La segmentation du marché de l’accès : une pratique socialement contestable
Avant tout chose on ne peut soutenir une telle démarche dans la mesure où elle pourrait conduire à l’émergence d’un Internet à deux vitesses. Un accès complet au prix fort, et donc réservé aux populations les plus aisées et un accès restreint, moins cher (soit peu ou prou ce que l’on paie aujourd’hui pour le triple play), réservé aux plus modestes.
Une telle politique serait un important recule. Internet a offert un accès, au plus grand nombre, à une culture élargie et à l’information. Gommant ainsi certaines inégalités dues au fait que l’accès à la culture, n’en déplaise à certains pourfendeurs de la répression « Hadopienne », coûte cher !

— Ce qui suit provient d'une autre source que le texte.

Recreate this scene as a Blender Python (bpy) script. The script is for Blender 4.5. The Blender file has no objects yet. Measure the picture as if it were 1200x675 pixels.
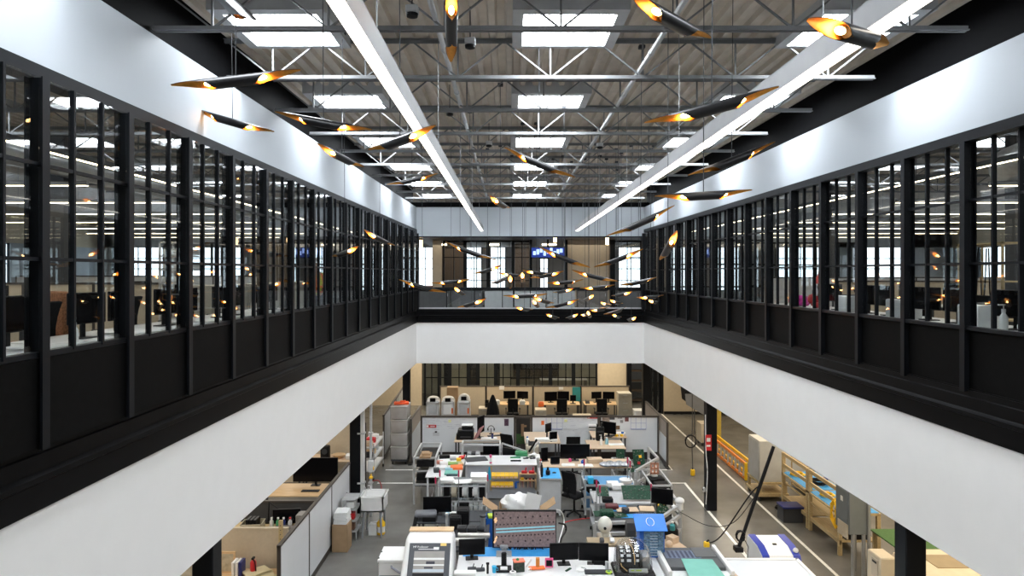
import bpy, bmesh, math, random
from mathutils import Vector, Matrix
random.seed(7)
S = bpy.context.scene
COL = S.collection
PI = math.pi
H = 6.4                      # eye height above the workshop floor
CX, CY, F = 596.0, 320.0, 800.0

# ---------------------------------------------------------------- camera
cd = bpy.data.cameras.new('camera'); cam = bpy.data.objects.new('camera', cd); COL.objects.link(cam)
cd.sensor_width = 36; cd.lens = 36 * F / 1200
cd.shift_x = (600 - CX) / 1200; cd.shift_y = -(337.5 - CY) / 1200
cd.clip_start = 0.05; cd.clip_end = 300
cam.location = (0, 0, H); cam.rotation_euler = (PI / 2, 0, 0)
S.camera = cam
# ---------------------------------------------------------------- world, lights, exposure
W = bpy.data.worlds.new('world'); S.world = W; W.use_nodes = True
bg = W.node_tree.nodes['Background']; bg.inputs[0].default_value = (0.80, 0.90, 1.0, 1); bg.inputs[1].default_value = 1.8
S.view_settings.view_transform = 'Standard'; S.view_settings.look = 'None'
S.view_settings.gamma = 1; S.view_settings.use_curve_mapping = False
S.view_settings.exposure = 1.0
SKY_E, LINE_E, BULB_E, WARM = 15.0, 2.8, 22.0, (1, .86, .66)
S.cycles.use_denoising = True
S.cycles.max_bounces = 7; S.cycles.diffuse_bounces = 4; S.cycles.glossy_bounces = 3
S.cycles.transmission_bounces = 4; S.cycles.transparent_max_bounces = 20
S.cycles.caustics_reflective = False; S.cycles.caustics_refractive = False
S.cycles.sample_clamp_indirect = 6
def area(name, loc, size, power, col, rot=(0, 0, 0)):
    d = bpy.data.lights.new(name, 'AREA'); d.shape = 'RECTANGLE'; d.size, d.size_y = size
    d.energy = power; d.color = col
    o = bpy.data.objects.new(name, d); COL.objects.link(o); o.location = loc; o.rotation_euler = rot
    return o
# area lights added in place of unseen lamps under the upper slab
area('workshop_fill', (-8.0, 15, 3.0), (6, 26), 400, (1, .93, .82))
area('workshop_fill', (9.2, 14, 3.0), (6, 26), 520, (1, .84, .62))
area('workshop_fill', (1.0, 31, 3.0), (12, 5), 300, (1, .87, .66))
# area lights added to brighten the upper offices and lobby, without fixtures
area('office_fill', (-12, 17, H + 1.9), (10, 30), 130, (1, .88, .70))
area('office_fill', (14, 17, H + 1.9), (10, 30), 130, (1, .88, .70))
area('office_fill', (1, 32, H + 1.2), (9, 8), 120, (1, .90, .76))

# ---------------------------------------------------------------- helpers
def P(px, py, Y): return Vector(((px - CX) * Y / F, Y, H - (py - CY) * Y / F))
def onz(px, py, z):
    Y = (H - z) * F / (py - CY); return Vector(((px - CX) * Y / F, Y, z))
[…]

L’accès au réseau, un marché à coûts fixes
Cette pratique est également économiquement injustifiée puisque, quelle que soit sa consommation, l’individu utilise pour accéder à Internet une infrastructure définie, qui est en fait la même pour tous. Le consommateur paie un accès et non, comme on voudrait nous le faire croire, une consommation (le Mo utilisé).
Par conséquent, pour l’opérateur, un internaute qui consomme (et paierait) moins, coûte aussi cher que celui qui consomme (et paierait) plus. Pour être plus précis, le service d’accès fonctionne à coûts fixes (avec 9 euros minimum de coût d’accès au cuivre de France Telecom) et les coûts sont donc décolérés des usages.

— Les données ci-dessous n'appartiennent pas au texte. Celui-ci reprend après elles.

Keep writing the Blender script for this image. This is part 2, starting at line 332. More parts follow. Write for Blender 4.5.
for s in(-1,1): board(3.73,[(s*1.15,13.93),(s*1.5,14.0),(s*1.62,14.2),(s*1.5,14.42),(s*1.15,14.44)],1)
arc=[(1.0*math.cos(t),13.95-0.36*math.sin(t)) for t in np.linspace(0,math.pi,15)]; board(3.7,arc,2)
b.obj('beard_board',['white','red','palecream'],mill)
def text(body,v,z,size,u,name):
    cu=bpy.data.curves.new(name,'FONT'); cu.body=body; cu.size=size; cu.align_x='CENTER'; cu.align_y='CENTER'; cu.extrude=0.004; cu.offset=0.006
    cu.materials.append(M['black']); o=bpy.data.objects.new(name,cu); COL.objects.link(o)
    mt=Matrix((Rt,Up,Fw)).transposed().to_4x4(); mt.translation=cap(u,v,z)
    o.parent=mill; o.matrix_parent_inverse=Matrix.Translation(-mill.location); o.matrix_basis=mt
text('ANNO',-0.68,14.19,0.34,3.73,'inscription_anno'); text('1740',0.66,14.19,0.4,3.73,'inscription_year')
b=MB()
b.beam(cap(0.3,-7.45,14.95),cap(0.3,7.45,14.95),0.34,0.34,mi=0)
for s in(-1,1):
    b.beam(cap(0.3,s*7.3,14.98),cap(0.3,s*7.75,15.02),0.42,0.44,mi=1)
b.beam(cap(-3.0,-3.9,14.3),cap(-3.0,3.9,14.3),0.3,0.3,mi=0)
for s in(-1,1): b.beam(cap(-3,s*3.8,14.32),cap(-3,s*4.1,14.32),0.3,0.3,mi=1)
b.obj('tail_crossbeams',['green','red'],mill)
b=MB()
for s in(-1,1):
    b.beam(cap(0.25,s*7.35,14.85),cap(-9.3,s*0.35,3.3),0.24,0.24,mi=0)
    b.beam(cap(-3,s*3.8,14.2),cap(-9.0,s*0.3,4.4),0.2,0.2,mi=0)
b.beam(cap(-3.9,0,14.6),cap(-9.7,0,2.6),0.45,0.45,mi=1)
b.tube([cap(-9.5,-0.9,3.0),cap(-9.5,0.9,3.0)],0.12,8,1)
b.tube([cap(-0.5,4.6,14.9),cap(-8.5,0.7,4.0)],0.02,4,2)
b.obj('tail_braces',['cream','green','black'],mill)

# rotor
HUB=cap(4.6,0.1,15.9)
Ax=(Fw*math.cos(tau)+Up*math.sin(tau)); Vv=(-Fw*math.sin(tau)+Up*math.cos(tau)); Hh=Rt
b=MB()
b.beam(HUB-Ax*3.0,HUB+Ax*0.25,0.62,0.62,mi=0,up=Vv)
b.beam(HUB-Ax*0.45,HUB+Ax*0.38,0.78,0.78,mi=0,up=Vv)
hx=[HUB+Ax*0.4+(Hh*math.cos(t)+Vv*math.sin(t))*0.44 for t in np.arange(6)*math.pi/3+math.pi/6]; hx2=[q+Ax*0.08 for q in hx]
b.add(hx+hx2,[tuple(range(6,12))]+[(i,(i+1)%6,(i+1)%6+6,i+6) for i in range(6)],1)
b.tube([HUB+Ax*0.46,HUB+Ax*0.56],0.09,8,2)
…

Les 30 euros demandés aujourd’hui pour bénéficier d’un accès à Internet sont donc proches du prix planché et le consommateur peut donc difficilement payer moins. Avec la fibre optique les choses ne seront pas différentes puisque l’infrastructure sera la même pour tous.

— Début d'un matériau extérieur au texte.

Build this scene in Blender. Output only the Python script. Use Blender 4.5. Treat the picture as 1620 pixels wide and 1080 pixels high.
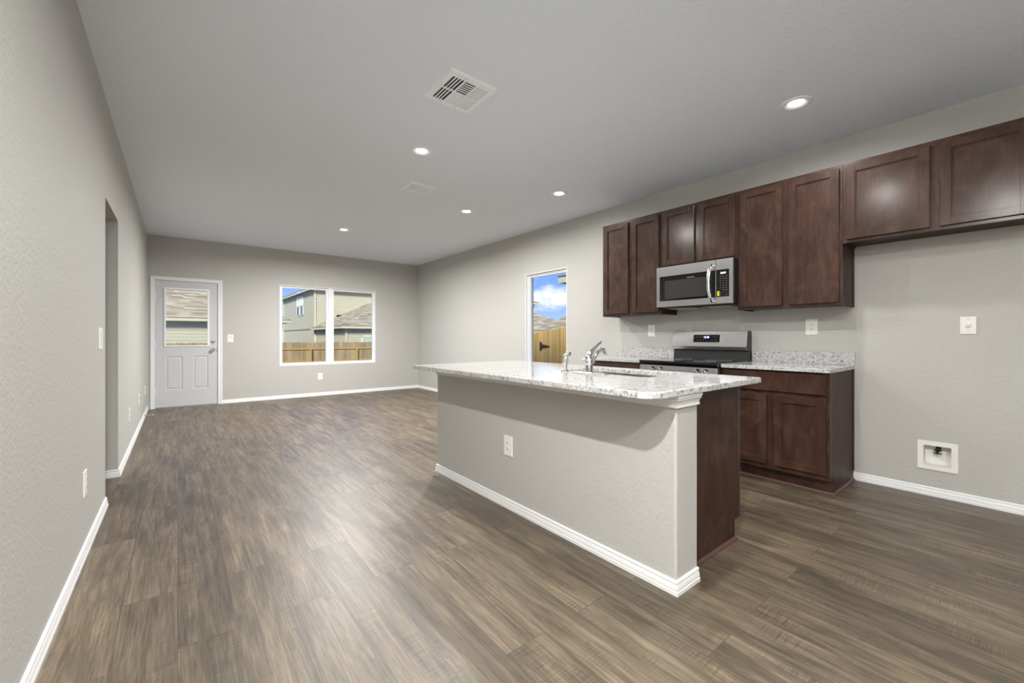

La segmentation du marché, un mauvais signal économique
Cependant, on ne peut exclure que des problèmes de « congestion » puissent apparaître en amont du réseau, par exemple, au niveau de la collecte. Dans ce cas précis des investissements spécifiques pourraient être nécessaires.
Les opérateurs attribuent, en grande partie, ce risque de congestion à l’explosion de services gourmands en bande passante, comme le streaming vidéo fourni, notamment, par Youtube (Google) et Dailymotion.
Certains opérateurs rêveraient de faire supporter l’investissement nécessaire pour dépressuriser les réseaux (voire plus) sur le consommateur via des offres segmentées. Or, cette stratégie serait une erreur puisqu’elle enverrait un mauvais signal au marché. Cela reviendrait, finalement, à permettre aux opérateurs de créer plus de valeur sans investir et en rationnant la demande.
En effet, pourquoi investir s’il me suffit de gérer la rareté? Plus mon réseaux sature, plus la bande passante est rare et plus elle est chère. J’excerce le mécanisme de base de l’économie de marché. J’augmente les prix quand la demande augmente. Ce qui me permet d’augmenter mes revenus sans avoir à investir. Cela au détriment du consommateur qui bénéficie d’une offre incomplète et chère. Cette politique, en sanglant la demande, aurait également des effets désastreux sur le marché puisqu’elle figerait (voire contracterait) les usages fermant la porte à l’innovation et aux nouveaux entrants.
Une telle stratégie enverrait également un signal négatif aux acteurs du web qui ne seraient pas incités à investir pour améliorer leurs services. En effet, pourquoi investir dans de nouvelles technologies, moins gourmandes en bande passante, ou pour me rapprocher des consommateurs (investir dans les réseaux) si l’opérateur fait ce travail de « régulation ». Puis, pourquoi développer de nouveaux services, s’ils ne sont accessibles qu’a un nombre limité de consommateurs.
Un signal économique peut être nécessaire, mais il doit viser les bons acteurs
Si problèmes de congestion il y a, des transactions entre les opérateurs et les acteurs du web peuvent être envisagées. En effet, le fait que certaines prestations puissent potentiellement devenir payantes peut pousser les acteurs du web à investir et à innover. Les opérateurs, de leur coté, seront plus incités à investir si une partie de leurs coûts est couverte par cette participation des acteurs du web.
Certains pourraient souligner que ce type de relations n’empêche nullement que l’opérateur s’appuie sur la rareté de la bande passante pour envoyer des factures salées aux acteurs du web. Cependant, il est difficile de croire que les négociations ne seraient pas plus équilibrées avec un Google ou un Facebook. Mais en réalité, une telle politique devrait bien évidement être assortie d’un encadrement réglementaire (encadrement du prix, définition du marché pertinent, etc.). Il semble absolument nécessaire que ce type de paiements, s’il doit être mis en place, soit surveillé par une autorité de régulation. D’autant plus, qu’il ne serait pas acceptable que le prix de la prestation soit un poste de profits. Il devrait uniquement couvrir les coûts spécifiques engendrés par les acteurs du web (le coût incrémentale) en amont du réseau.